James Kennedy, RCN Scotland Secretary, said:
"RCN Scotland's Value Nurses campaign called for urgent action to support experienced nurses who want to return to the NHS. I am delighted that the Scottish Executive is demonstrating its commitment to this by rolling the return to practice initiative out across NHSScotland. We are confident it will help to reduce the number of vacant nursing posts in Scotland and relieve the workload pressure that nurses in the NHS currently face."
The six Return to Practice pilots ran in Glasgow, Lothian, Ayrshire and Arran, Forth valley, Fife and Grampian. As part of Facing the Future, £250,000 was made available to fund the programmes.
£500,000 will be given to NHSScotland in 2002-03 and £500,000 in 2003-04.
Before the pilots were introduced a questionnaire was sent to 5,800 lapsed registrants with Glasgow postcodes. Of the 900 nurses and midwives who replied, 190 said they would be interested in returning to practice.
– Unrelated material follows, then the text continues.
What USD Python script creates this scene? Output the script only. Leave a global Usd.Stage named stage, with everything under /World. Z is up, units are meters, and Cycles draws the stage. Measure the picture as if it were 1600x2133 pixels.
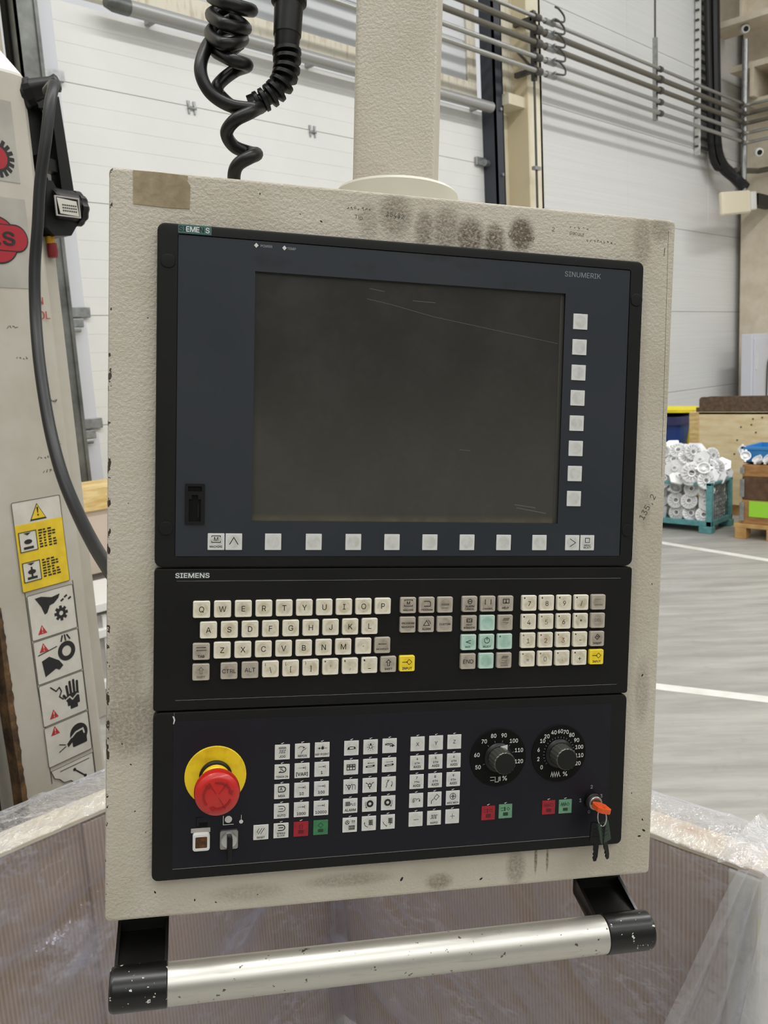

Funded Return to Practice programmes were cited as the most important factor for encouraging them back to the health services.
From this sample it is estimated that at least 400 nurses and midwives across Scotland may wish to return to work, however this funding allows for 600. After this concerted effort there are likely to be a trickle of returners year on year, which Trusts can cope with from existing resources.